**WHAT YOU WILL DO**
Reproduce this listing in full.

**INFORMATION SHOWN**
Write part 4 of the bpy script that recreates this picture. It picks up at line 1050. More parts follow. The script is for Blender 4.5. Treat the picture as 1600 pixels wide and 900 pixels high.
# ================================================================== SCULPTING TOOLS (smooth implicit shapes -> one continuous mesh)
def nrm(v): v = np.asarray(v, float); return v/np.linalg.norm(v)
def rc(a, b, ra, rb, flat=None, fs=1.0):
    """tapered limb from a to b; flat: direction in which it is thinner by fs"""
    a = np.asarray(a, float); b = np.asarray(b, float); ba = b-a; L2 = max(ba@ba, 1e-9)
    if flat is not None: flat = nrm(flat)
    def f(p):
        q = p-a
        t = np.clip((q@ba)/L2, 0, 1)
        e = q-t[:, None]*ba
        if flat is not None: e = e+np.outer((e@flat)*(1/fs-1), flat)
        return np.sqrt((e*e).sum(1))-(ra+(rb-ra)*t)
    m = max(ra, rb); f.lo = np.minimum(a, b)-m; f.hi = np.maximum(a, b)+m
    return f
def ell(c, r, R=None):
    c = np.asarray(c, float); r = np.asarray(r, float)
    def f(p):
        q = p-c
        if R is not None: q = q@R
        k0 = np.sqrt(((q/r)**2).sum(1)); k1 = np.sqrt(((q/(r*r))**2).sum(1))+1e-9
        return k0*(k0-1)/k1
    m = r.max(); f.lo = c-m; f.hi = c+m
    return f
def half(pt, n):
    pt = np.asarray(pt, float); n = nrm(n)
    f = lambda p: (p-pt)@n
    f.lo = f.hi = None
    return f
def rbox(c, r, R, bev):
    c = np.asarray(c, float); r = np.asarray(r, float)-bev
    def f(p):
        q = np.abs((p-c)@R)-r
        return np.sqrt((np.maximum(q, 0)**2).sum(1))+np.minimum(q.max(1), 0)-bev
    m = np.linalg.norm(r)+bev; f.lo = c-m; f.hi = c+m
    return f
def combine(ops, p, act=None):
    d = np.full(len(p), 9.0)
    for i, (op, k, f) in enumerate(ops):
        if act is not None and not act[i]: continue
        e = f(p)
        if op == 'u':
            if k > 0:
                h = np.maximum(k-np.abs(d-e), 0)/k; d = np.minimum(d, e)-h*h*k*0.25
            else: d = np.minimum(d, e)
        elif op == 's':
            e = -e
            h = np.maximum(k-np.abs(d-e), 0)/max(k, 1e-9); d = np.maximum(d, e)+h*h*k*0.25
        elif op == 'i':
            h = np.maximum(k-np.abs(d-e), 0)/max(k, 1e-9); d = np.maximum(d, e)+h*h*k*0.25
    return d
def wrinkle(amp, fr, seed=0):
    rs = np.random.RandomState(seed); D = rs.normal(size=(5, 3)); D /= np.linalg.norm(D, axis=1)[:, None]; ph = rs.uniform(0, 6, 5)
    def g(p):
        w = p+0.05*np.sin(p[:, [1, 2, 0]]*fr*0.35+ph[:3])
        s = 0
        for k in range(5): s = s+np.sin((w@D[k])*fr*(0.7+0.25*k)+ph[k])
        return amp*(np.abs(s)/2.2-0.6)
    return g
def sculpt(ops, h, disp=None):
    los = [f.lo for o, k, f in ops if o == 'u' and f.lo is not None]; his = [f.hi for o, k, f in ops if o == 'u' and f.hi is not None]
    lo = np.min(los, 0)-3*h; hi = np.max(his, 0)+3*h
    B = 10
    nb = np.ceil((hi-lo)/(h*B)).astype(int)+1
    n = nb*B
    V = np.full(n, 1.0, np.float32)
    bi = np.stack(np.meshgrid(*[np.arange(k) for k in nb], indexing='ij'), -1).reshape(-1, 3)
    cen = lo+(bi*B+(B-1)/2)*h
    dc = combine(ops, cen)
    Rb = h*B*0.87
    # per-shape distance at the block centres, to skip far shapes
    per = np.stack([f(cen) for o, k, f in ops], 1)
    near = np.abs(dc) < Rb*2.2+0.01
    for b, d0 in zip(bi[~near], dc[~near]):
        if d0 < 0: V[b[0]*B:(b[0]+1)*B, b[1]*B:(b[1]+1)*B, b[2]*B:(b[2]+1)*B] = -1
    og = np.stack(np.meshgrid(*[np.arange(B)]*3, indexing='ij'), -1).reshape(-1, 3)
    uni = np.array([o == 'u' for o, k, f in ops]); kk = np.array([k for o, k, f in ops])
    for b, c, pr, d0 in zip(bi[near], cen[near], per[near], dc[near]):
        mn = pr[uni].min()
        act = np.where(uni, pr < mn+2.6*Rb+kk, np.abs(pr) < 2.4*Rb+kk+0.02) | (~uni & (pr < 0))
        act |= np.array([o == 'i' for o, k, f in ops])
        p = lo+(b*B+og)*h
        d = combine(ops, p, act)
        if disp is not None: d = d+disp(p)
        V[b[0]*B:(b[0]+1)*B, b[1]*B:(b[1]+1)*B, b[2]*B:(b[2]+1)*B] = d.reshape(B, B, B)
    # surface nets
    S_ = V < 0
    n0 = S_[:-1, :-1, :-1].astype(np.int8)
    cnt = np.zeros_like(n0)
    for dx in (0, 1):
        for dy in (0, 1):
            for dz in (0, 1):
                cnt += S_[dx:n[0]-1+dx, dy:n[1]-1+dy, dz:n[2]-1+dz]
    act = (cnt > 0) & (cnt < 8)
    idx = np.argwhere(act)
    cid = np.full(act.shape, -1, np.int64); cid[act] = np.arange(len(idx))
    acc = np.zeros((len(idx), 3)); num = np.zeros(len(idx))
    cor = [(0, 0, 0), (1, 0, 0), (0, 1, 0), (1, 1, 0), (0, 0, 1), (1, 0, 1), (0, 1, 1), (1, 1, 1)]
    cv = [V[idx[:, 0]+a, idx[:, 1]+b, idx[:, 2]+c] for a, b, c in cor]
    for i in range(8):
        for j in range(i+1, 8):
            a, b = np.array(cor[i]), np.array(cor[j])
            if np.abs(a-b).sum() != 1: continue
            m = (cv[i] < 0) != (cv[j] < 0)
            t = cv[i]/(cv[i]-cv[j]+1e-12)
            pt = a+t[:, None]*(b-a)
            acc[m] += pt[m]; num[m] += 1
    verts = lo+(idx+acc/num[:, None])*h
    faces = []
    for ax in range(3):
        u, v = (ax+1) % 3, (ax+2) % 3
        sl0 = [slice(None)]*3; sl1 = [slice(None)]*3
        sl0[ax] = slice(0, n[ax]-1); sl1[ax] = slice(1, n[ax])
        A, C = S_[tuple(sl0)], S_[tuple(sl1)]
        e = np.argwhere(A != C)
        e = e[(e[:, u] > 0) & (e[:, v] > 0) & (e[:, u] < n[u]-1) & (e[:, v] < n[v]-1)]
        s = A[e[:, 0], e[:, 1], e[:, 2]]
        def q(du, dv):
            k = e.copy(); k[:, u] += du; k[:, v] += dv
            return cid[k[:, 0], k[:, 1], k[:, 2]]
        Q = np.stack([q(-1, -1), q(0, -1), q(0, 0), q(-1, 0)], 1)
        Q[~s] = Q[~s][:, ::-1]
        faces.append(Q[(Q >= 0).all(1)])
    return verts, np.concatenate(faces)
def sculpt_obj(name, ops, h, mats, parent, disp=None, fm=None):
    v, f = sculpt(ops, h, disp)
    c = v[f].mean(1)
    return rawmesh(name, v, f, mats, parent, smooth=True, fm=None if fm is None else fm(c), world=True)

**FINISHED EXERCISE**
Write part 4 of the bpy script that recreates this picture. It picks up at line 1050. More parts follow. The script is for Blender 4.5. Treat the picture as 1600 pixels wide and 900 pixels high.
# ================================================================== SCULPTING TOOLS (smooth implicit shapes -> one continuous mesh)
def nrm(v): v = np.asarray(v, float); return v/np.linalg.norm(v)
def rc(a, b, ra, rb, flat=None, fs=1.0):
    """tapered limb from a to b; flat: direction in which it is thinner by fs"""
    a = np.asarray(a, float); b = np.asarray(b, float); ba = b-a; L2 = max(ba@ba, 1e-9)
    if flat is not None: flat = nrm(flat)
    def f(p):
        q = p-a
        t = np.clip((q@ba)/L2, 0, 1)
        e = q-t[:, None]*ba
        if flat is not None: e = e+np.outer((e@flat)*(1/fs-1), flat)
        return np.sqrt((e*e).sum(1))-(ra+(rb-ra)*t)
    m = max(ra, rb); f.lo = np.minimum(a, b)-m; f.hi = np.maximum(a, b)+m
    return f
def ell(c, r, R=None):
    c = np.asarray(c, float); r = np.asarray(r, float)
    def f(p):
        q = p-c
        if R is not None: q = q@R
        k0 = np.sqrt(((q/r)**2).sum(1)); k1 = np.sqrt(((q/(r*r))**2).sum(1))+1e-9
        return k0*(k0-1)/k1
    m = r.max(); f.lo = c-m; f.hi = c+m
    return f
def half(pt, n):
    pt = np.asarray(pt, float); n = nrm(n)
    f = lambda p: (p-pt)@n
    f.lo = f.hi = None
    return f
def rbox(c, r, R, bev):
    c = np.asarray(c, float); r = np.asarray(r, float)-bev
    def f(p):
        q = np.abs((p-c)@R)-r
        return np.sqrt((np.maximum(q, 0)**2).sum(1))+np.minimum(q.max(1), 0)-bev
    m = np.linalg.norm(r)+bev; f.lo = c-m; f.hi = c+m
    return f
def combine(ops, p, act=None):
    d = np.full(len(p), 9.0)
    for i, (op, k, f) in enumerate(ops):
        if act is not None and not act[i]: continue
        e = f(p)
        if op == 'u':
            if k > 0:
                h = np.maximum(k-np.abs(d-e), 0)/k; d = np.minimum(d, e)-h*h*k*0.25
            else: d = np.minimum(d, e)
        elif op == 's':
            e = -e
            h = np.maximum(k-np.abs(d-e), 0)/max(k, 1e-9); d = np.maximum(d, e)+h*h*k*0.25
        elif op == 'i':
            h = np.maximum(k-np.abs(d-e), 0)/max(k, 1e-9); d = np.maximum(d, e)+h*h*k*0.25
    return d
def wrinkle(amp, fr, seed=0):
    rs = np.random.RandomState(seed); D = rs.normal(size=(5, 3)); D /= np.linalg.norm(D, axis=1)[:, None]; ph = rs.uniform(0, 6, 5)
    def g(p):
        w = p+0.05*np.sin(p[:, [1, 2, 0]]*fr*0.35+ph[:3])
        s = 0
        for k in range(5): s = s+np.sin((w@D[k])*fr*(0.7+0.25*k)+ph[k])
        return amp*(np.abs(s)/2.2-0.6)
    return g
def sculpt(ops, h, disp=None):
    los = [f.lo for o, k, f in ops if o == 'u' and f.lo is not None]; his = [f.hi for o, k, f in ops if o == 'u' and f.hi is not None]
    lo = np.min(los, 0)-3*h; hi = np.max(his, 0)+3*h
    B = 10
    nb = np.ceil((hi-lo)/(h*B)).astype(int)+1
    n = nb*B
    V = np.full(n, 1.0, np.float32)
    bi = np.stack(np.meshgrid(*[np.arange(k) for k in nb], indexing='ij'), -1).reshape(-1, 3)
    cen = lo+(bi*B+(B-1)/2)*h
    dc = combine(ops, cen)
    Rb = h*B*0.87
    # per-shape distance at the block centres, to skip far shapes
    per = np.stack([f(cen) for o, k, f in ops], 1)
    near = np.abs(dc) < Rb*2.2+0.01
    for b, d0 in zip(bi[~near], dc[~near]):
        if d0 < 0: V[b[0]*B:(b[0]+1)*B, b[1]*B:(b[1]+1)*B, b[2]*B:(b[2]+1)*B] = -1
    og = np.stack(np.meshgrid(*[np.arange(B)]*3, indexing='ij'), -1).reshape(-1, 3)
    uni = np.array([o == 'u' for o, k, f in ops]); kk = np.array([k for o, k, f in ops])
    for b, c, pr, d0 in zip(bi[near], cen[near], per[near], dc[near]):
        mn = pr[uni].min()
        act = np.where(uni, pr < mn+2.6*Rb+kk, np.abs(pr) < 2.4*Rb+kk+0.02) | (~uni & (pr < 0))
        act |= np.array([o == 'i' for o, k, f in ops])
        p = lo+(b*B+og)*h
        d = combine(ops, p, act)
        if disp is not None: d = d+disp(p)
        V[b[0]*B:(b[0]+1)*B, b[1]*B:(b[1]+1)*B, b[2]*B:(b[2]+1)*B] = d.reshape(B, B, B)
    # surface nets
    S_ = V < 0
    n0 = S_[:-1, :-1, :-1].astype(np.int8)
    cnt = np.zeros_like(n0)
    for dx in (0, 1):
        for dy in (0, 1):
            for dz in (0, 1):
                cnt += S_[dx:n[0]-1+dx, dy:n[1]-1+dy, dz:n[2]-1+dz]
    act = (cnt > 0) & (cnt < 8)
    idx = np.argwhere(act)
    cid = np.full(act.shape, -1, np.int64); cid[act] = np.arange(len(idx))
    acc = np.zeros((len(idx), 3)); num = np.zeros(len(idx))
    cor = [(0, 0, 0), (1, 0, 0), (0, 1, 0), (1, 1, 0), (0, 0, 1), (1, 0, 1), (0, 1, 1), (1, 1, 1)]
    cv = [V[idx[:, 0]+a, idx[:, 1]+b, idx[:, 2]+c] for a, b, c in cor]
    for i in range(8):
        for j in range(i+1, 8):
            a, b = np.array(cor[i]), np.array(cor[j])
            if np.abs(a-b).sum() != 1: continue
            m = (cv[i] < 0) != (cv[j] < 0)
            t = cv[i]/(cv[i]-cv[j]+1e-12)
            pt = a+t[:, None]*(b-a)
            acc[m] += pt[m]; num[m] += 1
    verts = lo+(idx+acc/num[:, None])*h
    faces = []
    for ax in range(3):
        u, v = (ax+1) % 3, (ax+2) % 3
        sl0 = [slice(None)]*3; sl1 = [slice(None)]*3
        sl0[ax] = slice(0, n[ax]-1); sl1[ax] = slice(1, n[ax])
        A, C = S_[tuple(sl0)], S_[tuple(sl1)]
        e = np.argwhere(A != C)
        e = e[(e[:, u] > 0) & (e[:, v] > 0) & (e[:, u] < n[u]-1) & (e[:, v] < n[v]-1)]
        s = A[e[:, 0], e[:, 1], e[:, 2]]
        def q(du, dv):
            k = e.copy(); k[:, u] += du; k[:, v] += dv
            return cid[k[:, 0], k[:, 1], k[:, 2]]
        Q = np.stack([q(-1, -1), q(0, -1), q(0, 0), q(-1, 0)], 1)
        Q[~s] = Q[~s][:, ::-1]
        faces.append(Q[(Q >= 0).all(1)])
    return verts, np.concatenate(faces)
def sculpt_obj(name, ops, h, mats, parent, disp=None, fm=None):
    v, f = sculpt(ops, h, disp)
    c = v[f].mean(1)
    return rawmesh(name, v, f, mats, parent, smooth=True, fm=None if fm is None else fm(c), world=True)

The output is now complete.